Thursday, October 4, 2007

The Inequity of Equality

“Then spake the woman whose the living child was unto the king, for her bowels yearned upon her son, and she said, O my lord, give her the living child, and in no wise slay it. But the other said, Let it be neither mine no thine, but divide it." (1 Kings 3:26)

Not only are all men not created equal (in spite of Thomas Jefferson’s inspiring words in the Declaration of Independence), at no time in this life will they ever be so. And to assume they are or, worse yet, to try to make them equal, perpetrates an injustice on them and others.

A case in point is this familiar story from the life of King Solomon, as found in the third chapter of 1 Kings. Initially, it would appear that both mothers wanted the living child. Yet, one offers to give him or her up, in order to spare his or her life, while the other is inexplicably content to divide a dead baby between the two of them. Granted, she was the not the real mother (as Solomon wisely discerned), but what in the world was she going to do with half a dead baby? Obviously, nothing. Some sort of distorted desire for equality made her willing to sacrifice the very life of a child in order to make her feel she had evened the playing field, so to speak.

I have seen parents do this very thing with their own children. Not in a life or death situation, perhaps, but certainly when it comes to quality of life. Treating them all even-handedly ignores both natural temperaments and individual needs; while dispensing praise, whether deserved or undeserved, equally, is to diminish the achievement of the former and encourage the underachievement of the latter. Besides the fact that it is dishonest, it cripples both children for adult life.
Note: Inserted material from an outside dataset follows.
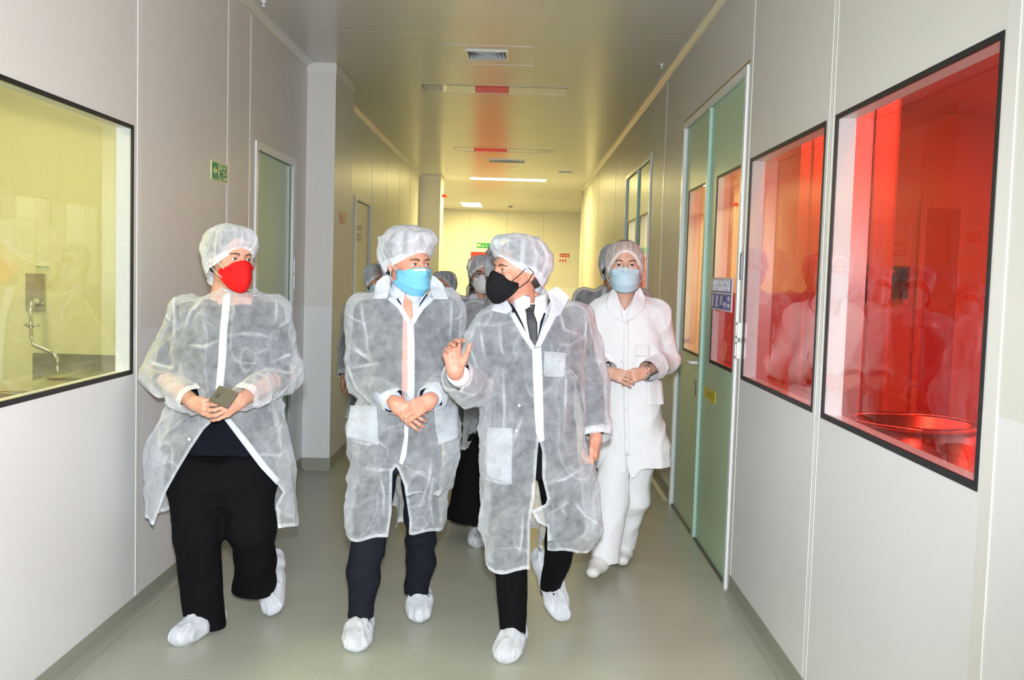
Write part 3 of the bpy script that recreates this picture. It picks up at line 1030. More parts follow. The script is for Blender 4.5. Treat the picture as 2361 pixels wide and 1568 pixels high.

It is safe to say that those individuals who were catered to in a misguided quest for fairness are the ones who are least capable of dealing with the real unfairness of life. On the other hand, those who understand that what seems unfair on the surface may in reality be personalized attention from a loving Heavenly Father, are able to see apparent human disadvantages as being, in reality, Spiritual advantages. Anything that makes us more dependent upon God could hardly be considered a drawback. Evidently, God considers unfair treatment to be beneficial since He allowed His only begotten Son to suffer it.

We as Christians would be well advised to deem the will of God to be far better than what we might consider to be fair treatment. As one old Puritan has said, God shows His love by both His strikes and His strokes. And as mothers, the sooner we are able to make our children understand that they are special enough to us to be given individual, tailored-to-them attention, the sooner they will be prepared for the life He has prepared for them.